Research News
At the HZB Institute for Solar Fuels, researchers now experiment with nano structures to efficiently use sunlight to produce hydrogen. Photo: HZB
Further Information:
Light for Refuelling
At the "Solar Fuels" institute of the Helmholtz-Zentrum Berlin (HZB), Prof. Dr Roel van de Krol and his team develop new material systems, which transform as efficiently as possible energy from sunlight into hydrogen. Hydrogen is a chemical storage for solar energy and is versatile as regards its application: within a fuel cell, it can produce electricity or it can be further processed to methane, methanol, petrol or diesel.
In an electrolytic process, water can be split into its components oxygen and hydrogen. In order for this to be achieved by sunlight, the light first needs to create voltage within the electrode, just as in a solar cell. In his work, van de Krol can draw from the HZB's vast experience in solar cell research. The electrode core consists of a multitude of differently doped semiconductor layers, which form several junctions. The researchers have demonstrated that one of these junctions can be replaced by a metal oxide layer. This would present one method of facilitating the production of these multilayered systems, of increasing their stability to resist corrosion and to improve their efficiency. Whereas semiconductor junctions predominantly use long-wave red light for charge separation, the metal oxide layer transforms light's blue components into voltage.
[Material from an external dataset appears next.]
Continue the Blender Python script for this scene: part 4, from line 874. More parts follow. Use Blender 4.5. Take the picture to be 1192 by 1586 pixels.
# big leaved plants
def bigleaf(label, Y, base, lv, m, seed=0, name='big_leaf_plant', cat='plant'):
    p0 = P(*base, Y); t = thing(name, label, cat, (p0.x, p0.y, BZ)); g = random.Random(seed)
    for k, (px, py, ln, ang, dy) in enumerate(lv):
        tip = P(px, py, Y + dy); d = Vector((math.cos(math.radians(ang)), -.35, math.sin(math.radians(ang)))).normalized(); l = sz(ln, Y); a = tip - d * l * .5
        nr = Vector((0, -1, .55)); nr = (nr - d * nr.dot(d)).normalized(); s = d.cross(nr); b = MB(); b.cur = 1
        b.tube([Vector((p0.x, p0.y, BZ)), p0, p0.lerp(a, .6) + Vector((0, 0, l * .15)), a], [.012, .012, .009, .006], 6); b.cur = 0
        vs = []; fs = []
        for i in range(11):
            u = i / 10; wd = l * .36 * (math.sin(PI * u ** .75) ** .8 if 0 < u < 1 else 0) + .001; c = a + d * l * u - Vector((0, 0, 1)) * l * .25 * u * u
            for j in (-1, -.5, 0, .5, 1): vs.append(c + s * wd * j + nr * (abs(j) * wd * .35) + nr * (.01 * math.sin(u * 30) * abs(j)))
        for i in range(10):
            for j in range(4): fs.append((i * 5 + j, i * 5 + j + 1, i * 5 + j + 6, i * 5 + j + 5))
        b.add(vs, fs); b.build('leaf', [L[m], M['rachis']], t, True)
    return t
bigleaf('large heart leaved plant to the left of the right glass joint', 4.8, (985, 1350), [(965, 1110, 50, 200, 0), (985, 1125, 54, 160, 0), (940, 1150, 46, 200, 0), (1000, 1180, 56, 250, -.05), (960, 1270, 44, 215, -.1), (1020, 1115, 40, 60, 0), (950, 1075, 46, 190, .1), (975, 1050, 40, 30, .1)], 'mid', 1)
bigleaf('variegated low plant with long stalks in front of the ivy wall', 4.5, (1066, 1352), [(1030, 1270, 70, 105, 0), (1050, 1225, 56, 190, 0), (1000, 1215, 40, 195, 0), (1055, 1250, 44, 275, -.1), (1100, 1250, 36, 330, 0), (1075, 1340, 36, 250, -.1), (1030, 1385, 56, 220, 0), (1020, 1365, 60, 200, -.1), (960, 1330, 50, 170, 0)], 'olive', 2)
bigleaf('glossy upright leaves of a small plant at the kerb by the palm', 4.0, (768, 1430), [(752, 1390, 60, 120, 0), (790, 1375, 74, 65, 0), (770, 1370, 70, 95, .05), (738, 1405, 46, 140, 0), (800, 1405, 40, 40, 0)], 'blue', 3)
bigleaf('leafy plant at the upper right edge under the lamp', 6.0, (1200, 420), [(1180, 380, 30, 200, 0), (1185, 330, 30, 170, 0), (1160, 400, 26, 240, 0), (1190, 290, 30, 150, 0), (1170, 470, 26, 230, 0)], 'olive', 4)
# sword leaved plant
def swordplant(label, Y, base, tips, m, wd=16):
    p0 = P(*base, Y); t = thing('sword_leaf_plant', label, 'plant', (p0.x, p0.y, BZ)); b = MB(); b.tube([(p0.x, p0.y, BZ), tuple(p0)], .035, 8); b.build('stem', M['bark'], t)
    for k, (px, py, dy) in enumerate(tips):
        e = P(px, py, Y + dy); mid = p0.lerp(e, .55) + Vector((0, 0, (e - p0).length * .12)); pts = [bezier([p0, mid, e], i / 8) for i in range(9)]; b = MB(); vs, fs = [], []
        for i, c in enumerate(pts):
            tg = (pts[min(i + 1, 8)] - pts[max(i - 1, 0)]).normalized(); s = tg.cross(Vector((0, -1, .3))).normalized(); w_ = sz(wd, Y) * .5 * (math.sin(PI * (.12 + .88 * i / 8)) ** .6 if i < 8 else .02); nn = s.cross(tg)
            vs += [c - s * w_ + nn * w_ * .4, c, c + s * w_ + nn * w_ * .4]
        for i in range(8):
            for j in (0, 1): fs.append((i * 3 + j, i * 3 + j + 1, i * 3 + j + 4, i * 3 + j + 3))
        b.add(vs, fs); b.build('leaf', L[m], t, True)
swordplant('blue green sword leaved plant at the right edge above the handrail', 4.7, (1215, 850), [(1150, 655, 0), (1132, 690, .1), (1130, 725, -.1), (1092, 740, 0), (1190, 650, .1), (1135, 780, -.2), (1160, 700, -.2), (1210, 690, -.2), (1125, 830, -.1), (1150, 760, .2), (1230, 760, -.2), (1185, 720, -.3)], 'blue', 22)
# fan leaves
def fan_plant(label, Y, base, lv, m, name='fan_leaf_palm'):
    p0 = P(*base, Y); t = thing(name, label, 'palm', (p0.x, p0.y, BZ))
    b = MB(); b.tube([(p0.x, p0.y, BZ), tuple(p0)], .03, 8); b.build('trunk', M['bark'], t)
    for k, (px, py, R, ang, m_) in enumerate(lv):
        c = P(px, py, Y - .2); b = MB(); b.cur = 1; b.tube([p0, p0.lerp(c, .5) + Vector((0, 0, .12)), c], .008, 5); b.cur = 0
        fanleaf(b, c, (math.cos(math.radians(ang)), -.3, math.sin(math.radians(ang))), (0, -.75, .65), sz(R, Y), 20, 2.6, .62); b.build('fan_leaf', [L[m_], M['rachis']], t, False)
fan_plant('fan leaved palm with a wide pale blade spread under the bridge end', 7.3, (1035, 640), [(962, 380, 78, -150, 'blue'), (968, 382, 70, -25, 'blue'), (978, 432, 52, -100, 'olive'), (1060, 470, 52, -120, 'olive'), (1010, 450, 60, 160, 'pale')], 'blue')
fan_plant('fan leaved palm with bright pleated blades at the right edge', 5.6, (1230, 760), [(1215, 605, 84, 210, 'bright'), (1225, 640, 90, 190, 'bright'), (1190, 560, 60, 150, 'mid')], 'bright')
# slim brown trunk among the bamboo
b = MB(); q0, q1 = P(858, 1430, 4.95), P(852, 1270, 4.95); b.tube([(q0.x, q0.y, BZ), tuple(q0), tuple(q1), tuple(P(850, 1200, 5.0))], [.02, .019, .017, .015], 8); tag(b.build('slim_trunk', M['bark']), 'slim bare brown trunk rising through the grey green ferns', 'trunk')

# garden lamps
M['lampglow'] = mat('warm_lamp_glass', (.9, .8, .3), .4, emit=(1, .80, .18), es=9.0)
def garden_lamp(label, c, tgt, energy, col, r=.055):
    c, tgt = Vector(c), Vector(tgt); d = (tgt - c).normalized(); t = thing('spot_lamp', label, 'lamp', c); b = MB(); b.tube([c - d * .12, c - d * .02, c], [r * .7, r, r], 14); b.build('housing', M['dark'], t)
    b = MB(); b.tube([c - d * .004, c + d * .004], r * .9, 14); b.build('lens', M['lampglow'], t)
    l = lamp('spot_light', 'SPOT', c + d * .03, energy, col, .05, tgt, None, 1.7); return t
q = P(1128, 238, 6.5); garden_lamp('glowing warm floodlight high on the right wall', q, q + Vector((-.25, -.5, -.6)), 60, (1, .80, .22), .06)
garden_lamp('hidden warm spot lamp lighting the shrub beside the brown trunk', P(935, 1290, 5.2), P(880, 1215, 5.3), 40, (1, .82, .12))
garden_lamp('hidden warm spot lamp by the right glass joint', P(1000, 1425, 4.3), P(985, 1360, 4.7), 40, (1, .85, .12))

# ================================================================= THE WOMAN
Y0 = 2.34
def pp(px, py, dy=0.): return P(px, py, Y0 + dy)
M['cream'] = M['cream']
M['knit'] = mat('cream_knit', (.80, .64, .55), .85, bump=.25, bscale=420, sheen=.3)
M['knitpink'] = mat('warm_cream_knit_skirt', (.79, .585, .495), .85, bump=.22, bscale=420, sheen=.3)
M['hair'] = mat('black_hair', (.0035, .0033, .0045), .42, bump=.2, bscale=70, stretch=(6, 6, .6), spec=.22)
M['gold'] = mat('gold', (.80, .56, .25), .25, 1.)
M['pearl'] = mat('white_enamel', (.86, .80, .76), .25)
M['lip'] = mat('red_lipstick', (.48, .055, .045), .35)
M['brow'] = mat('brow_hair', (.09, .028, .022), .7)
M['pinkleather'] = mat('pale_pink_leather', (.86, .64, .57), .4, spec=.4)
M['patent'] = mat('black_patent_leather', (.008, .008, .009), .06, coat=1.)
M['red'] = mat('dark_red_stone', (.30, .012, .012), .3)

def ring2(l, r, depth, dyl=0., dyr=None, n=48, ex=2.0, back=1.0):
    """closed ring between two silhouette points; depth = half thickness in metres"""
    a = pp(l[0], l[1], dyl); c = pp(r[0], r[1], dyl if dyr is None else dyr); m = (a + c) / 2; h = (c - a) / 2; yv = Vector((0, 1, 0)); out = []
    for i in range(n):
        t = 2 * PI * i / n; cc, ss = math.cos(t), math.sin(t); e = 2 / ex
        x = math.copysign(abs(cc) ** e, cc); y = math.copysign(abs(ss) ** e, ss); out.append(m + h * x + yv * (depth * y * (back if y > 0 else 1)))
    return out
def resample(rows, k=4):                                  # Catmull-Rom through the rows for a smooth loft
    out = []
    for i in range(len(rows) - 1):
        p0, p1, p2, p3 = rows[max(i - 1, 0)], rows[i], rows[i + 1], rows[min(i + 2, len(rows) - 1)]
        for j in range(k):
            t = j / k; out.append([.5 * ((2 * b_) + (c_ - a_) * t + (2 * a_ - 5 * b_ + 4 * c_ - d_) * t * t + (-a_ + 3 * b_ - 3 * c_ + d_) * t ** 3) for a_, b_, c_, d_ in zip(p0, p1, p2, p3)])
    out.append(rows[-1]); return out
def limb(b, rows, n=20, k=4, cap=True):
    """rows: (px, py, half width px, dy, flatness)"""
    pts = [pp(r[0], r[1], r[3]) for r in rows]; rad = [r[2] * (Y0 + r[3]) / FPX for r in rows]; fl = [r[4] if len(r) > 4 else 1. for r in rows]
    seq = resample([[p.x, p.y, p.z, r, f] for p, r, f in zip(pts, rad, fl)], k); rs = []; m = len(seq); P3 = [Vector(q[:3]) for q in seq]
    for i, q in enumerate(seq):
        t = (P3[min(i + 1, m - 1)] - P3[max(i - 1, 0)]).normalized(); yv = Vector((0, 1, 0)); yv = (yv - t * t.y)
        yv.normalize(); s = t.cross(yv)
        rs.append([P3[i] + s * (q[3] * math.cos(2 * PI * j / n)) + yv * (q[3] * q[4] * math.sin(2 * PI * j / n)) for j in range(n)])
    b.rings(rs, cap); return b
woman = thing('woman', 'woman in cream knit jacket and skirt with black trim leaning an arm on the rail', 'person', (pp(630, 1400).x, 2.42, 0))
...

Van de Krol and his team already experiment with metal oxide nano structures. The reason for this is that the metal oxide layer needs to fulfil two contradictory requirements: On the one hand, it ought to be sufficiently thick to absorb enough light, whereas, on the other, it should be as thin as possible to allow easy discharge for charge carriers. Nano structures offer interesting solutions for this problem: A thin "carpet" of nanorods would provide short pathways for charge carriers and at the same time sufficient head way for light absorption. Or take the "hollow cup" structure made of iron oxide: the open hemispheres could capture almost all of the light. "We need solar energy storage solutions on a terawatt hour scale and chemical storage such as hydrogen could be part of the solution", says van de Krol with full conviction.